● **Problem to work on**:
Set down, in full, every record in the block.

Items from a dataset:
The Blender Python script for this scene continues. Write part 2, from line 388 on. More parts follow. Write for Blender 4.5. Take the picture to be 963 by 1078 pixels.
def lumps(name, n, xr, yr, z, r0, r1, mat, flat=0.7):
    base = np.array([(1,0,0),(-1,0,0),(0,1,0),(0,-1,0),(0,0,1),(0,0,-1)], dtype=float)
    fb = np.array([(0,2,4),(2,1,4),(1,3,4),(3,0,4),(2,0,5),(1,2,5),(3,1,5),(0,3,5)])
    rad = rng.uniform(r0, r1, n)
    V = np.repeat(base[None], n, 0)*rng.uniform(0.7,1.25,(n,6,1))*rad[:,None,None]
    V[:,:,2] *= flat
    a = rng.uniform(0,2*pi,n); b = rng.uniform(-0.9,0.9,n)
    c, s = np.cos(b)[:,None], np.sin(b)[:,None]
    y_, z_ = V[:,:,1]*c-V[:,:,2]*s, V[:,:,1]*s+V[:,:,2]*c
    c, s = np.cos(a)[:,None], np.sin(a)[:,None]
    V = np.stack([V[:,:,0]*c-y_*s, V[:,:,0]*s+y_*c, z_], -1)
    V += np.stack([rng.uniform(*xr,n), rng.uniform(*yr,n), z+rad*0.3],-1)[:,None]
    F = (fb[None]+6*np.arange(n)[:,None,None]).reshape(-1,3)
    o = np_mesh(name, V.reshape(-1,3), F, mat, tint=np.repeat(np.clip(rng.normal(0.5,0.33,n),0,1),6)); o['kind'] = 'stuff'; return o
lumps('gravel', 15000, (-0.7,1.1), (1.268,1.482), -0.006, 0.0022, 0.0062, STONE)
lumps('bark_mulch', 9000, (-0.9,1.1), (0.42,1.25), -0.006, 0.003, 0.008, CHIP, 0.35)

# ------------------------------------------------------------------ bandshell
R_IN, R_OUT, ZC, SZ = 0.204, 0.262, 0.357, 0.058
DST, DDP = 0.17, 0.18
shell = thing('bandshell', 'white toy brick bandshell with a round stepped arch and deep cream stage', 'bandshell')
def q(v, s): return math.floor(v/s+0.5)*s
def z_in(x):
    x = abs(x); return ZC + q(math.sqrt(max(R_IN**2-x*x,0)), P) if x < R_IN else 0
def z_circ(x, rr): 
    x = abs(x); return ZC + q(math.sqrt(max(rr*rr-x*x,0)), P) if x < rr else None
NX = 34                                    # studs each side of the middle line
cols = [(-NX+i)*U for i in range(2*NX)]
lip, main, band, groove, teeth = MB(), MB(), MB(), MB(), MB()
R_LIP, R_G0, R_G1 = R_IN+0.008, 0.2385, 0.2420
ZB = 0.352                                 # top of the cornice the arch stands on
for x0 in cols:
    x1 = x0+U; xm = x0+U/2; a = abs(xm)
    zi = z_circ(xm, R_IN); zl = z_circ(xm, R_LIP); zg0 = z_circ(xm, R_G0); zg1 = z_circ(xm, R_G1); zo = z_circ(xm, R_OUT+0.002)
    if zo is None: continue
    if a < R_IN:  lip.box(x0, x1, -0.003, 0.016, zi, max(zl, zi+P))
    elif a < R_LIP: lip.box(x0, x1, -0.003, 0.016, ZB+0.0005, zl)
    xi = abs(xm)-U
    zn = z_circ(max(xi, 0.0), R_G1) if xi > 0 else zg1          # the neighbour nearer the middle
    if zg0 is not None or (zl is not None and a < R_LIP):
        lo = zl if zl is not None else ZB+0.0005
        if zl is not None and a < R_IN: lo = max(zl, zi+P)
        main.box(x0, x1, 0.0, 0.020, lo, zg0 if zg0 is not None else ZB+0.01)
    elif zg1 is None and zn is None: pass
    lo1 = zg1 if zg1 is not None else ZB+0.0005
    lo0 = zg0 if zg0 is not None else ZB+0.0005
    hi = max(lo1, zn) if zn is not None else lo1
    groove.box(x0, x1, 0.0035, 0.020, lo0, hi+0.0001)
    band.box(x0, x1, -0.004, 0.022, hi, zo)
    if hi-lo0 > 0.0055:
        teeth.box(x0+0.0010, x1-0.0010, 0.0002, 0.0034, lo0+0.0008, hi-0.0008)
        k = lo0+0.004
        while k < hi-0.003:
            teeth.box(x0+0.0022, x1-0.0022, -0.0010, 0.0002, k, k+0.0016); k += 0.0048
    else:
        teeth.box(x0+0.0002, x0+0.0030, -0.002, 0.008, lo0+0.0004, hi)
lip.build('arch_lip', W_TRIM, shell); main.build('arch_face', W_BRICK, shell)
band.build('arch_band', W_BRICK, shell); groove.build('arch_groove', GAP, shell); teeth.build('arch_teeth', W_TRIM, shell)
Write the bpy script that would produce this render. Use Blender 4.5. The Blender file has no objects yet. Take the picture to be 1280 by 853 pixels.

● **Output below**:
The Blender Python script for this scene continues. Write part 2, from line 388 on. More parts follow. Write for Blender 4.5. Take the picture to be 963 by 1078 pixels.
def lumps(name, n, xr, yr, z, r0, r1, mat, flat=0.7):
    base = np.array([(1,0,0),(-1,0,0),(0,1,0),(0,-1,0),(0,0,1),(0,0,-1)], dtype=float)
    fb = np.array([(0,2,4),(2,1,4),(1,3,4),(3,0,4),(2,0,5),(1,2,5),(3,1,5),(0,3,5)])
    rad = rng.uniform(r0, r1, n)
    V = np.repeat(base[None], n, 0)*rng.uniform(0.7,1.25,(n,6,1))*rad[:,None,None]
    V[:,:,2] *= flat
    a = rng.uniform(0,2*pi,n); b = rng.uniform(-0.9,0.9,n)
    c, s = np.cos(b)[:,None], np.sin(b)[:,None]
    y_, z_ = V[:,:,1]*c-V[:,:,2]*s, V[:,:,1]*s+V[:,:,2]*c
    c, s = np.cos(a)[:,None], np.sin(a)[:,None]
    V = np.stack([V[:,:,0]*c-y_*s, V[:,:,0]*s+y_*c, z_], -1)
    V += np.stack([rng.uniform(*xr,n), rng.uniform(*yr,n), z+rad*0.3],-1)[:,None]
    F = (fb[None]+6*np.arange(n)[:,None,None]).reshape(-1,3)
    o = np_mesh(name, V.reshape(-1,3), F, mat, tint=np.repeat(np.clip(rng.normal(0.5,0.33,n),0,1),6)); o['kind'] = 'stuff'; return o
lumps('gravel', 15000, (-0.7,1.1), (1.268,1.482), -0.006, 0.0022, 0.0062, STONE)
lumps('bark_mulch', 9000, (-0.9,1.1), (0.42,1.25), -0.006, 0.003, 0.008, CHIP, 0.35)

# ------------------------------------------------------------------ bandshell
R_IN, R_OUT, ZC, SZ = 0.204, 0.262, 0.357, 0.058
DST, DDP = 0.17, 0.18
shell = thing('bandshell', 'white toy brick bandshell with a round stepped arch and deep cream stage', 'bandshell')
def q(v, s): return math.floor(v/s+0.5)*s
def z_in(x):
    x = abs(x); return ZC + q(math.sqrt(max(R_IN**2-x*x,0)), P) if x < R_IN else 0
def z_circ(x, rr): 
    x = abs(x); return ZC + q(math.sqrt(max(rr*rr-x*x,0)), P) if x < rr else None
NX = 34                                    # studs each side of the middle line
cols = [(-NX+i)*U for i in range(2*NX)]
lip, main, band, groove, teeth = MB(), MB(), MB(), MB(), MB()
R_LIP, R_G0, R_G1 = R_IN+0.008, 0.2385, 0.2420
ZB = 0.352                                 # top of the cornice the arch stands on
for x0 in cols:
    x1 = x0+U; xm = x0+U/2; a = abs(xm)
    zi = z_circ(xm, R_IN); zl = z_circ(xm, R_LIP); zg0 = z_circ(xm, R_G0); zg1 = z_circ(xm, R_G1); zo = z_circ(xm, R_OUT+0.002)
    if zo is None: continue
    if a < R_IN:  lip.box(x0, x1, -0.003, 0.016, zi, max(zl, zi+P))
    elif a < R_LIP: lip.box(x0, x1, -0.003, 0.016, ZB+0.0005, zl)
    xi = abs(xm)-U
    zn = z_circ(max(xi, 0.0), R_G1) if xi > 0 else zg1          # the neighbour nearer the middle
    if zg0 is not None or (zl is not None and a < R_LIP):
        lo = zl if zl is not None else ZB+0.0005
        if zl is not None and a < R_IN: lo = max(zl, zi+P)
        main.box(x0, x1, 0.0, 0.020, lo, zg0 if zg0 is not None else ZB+0.01)
    elif zg1 is None and zn is None: pass
    lo1 = zg1 if zg1 is not None else ZB+0.0005
    lo0 = zg0 if zg0 is not None else ZB+0.0005
    hi = max(lo1, zn) if zn is not None else lo1
    groove.box(x0, x1, 0.0035, 0.020, lo0, hi+0.0001)
    band.box(x0, x1, -0.004, 0.022, hi, zo)
    if hi-lo0 > 0.0055:
        teeth.box(x0+0.0010, x1-0.0010, 0.0002, 0.0034, lo0+0.0008, hi-0.0008)
        k = lo0+0.004
        while k < hi-0.003:
            teeth.box(x0+0.0022, x1-0.0022, -0.0010, 0.0002, k, k+0.0016); k += 0.0048
    else:
        teeth.box(x0+0.0002, x0+0.0030, -0.002, 0.008, lo0+0.0004, hi)
lip.build('arch_lip', W_TRIM, shell); main.build('arch_face', W_BRICK, shell)
band.build('arch_band', W_BRICK, shell); groove.build('arch_groove', GAP, shell); teeth.build('arch_teeth', W_TRIM, shell)
Write the bpy script that would produce this render. Use Blender 4.5. The Blender file has no objects yet. Take the picture to be 1280 by 853 pixels.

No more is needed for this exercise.